One particularly worrying argument I've heard against wind farms is that they kill birds. Which is true. And bats. Nobody knows exactly how many birds die due to hitting wind turbine blades per year, but we have a broad idea. An LSE report in 2014 estimated that by 2020 it would be around 9,600 to 106,000 per year, in the UK.
By comparison, house cats kill 55 million birds in the UK each year. So you should only sign that petition against your local wind farm on 'bird death' grounds if you're willing to sacrifice young Tibbles, too. Some people don't seem to like the fact that the energy-producing benefits of a wind farm are distributed nationally, rather than locally. I suspect this is the crux of many 'not in my back yard' arguments. Why here, and not somewhere else?

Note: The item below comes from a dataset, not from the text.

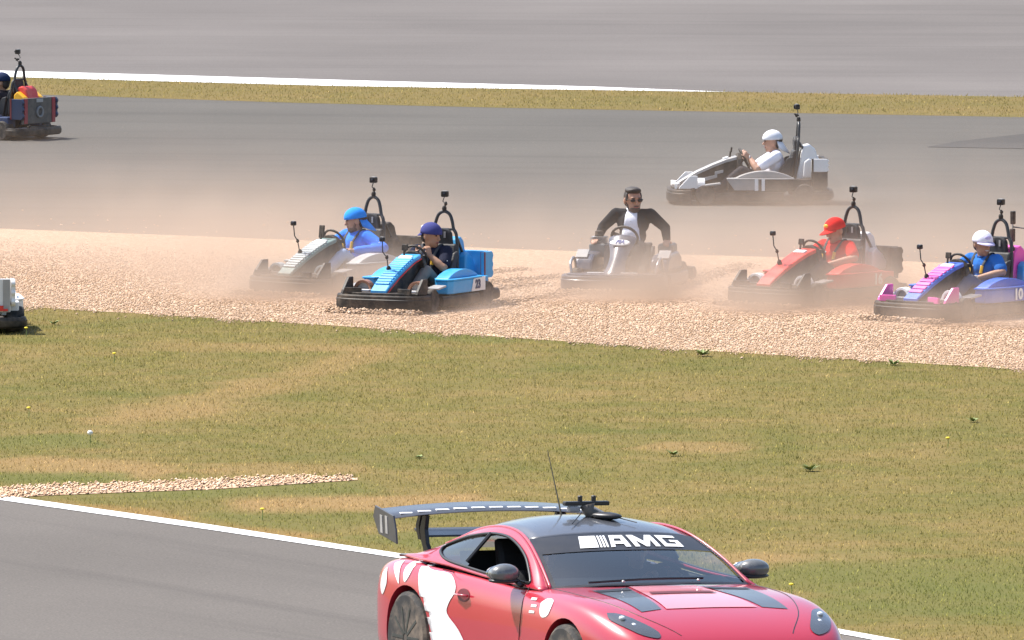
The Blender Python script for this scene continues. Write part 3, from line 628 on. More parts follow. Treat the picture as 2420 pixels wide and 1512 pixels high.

Well, what they do create is local jobs. In a recent report, the Department for Energy Security and Net Zero (DESNZ) estimated that the offshore wind sector could support up to 100,000 jobs and onshore wind farms could support as many as 45,000. I wonder how many Nimbys' children will end up working in this industry in the future?
I am not alone in my admiration for wind turbines. Off the coast of Brighton, tour guides are now selling boat trips around the 90 turbines that make up the Rampion Wind Farm. One tour guide, Paul Dyer, told the BBC that the outings are 'surprisingly popular,' particularly with residents. Fishing trips around the wind farms are also on the rise, as the sites can protect marine life and help to act as artificial reefs, away from trawlers.
I can empathise with all of the counter arguments to wind farms and turbines. We are, and should be, fiercely protective of our countryside and shores. But when I drive along the A30, or see the Glyndebourne turbine near where I live, or sit on Brighton beach gazing out to Rampion offshore wind farm, I do not see something 'blighting the landscape' as Donald Trump does. I see a graceful, elegant monument to the future.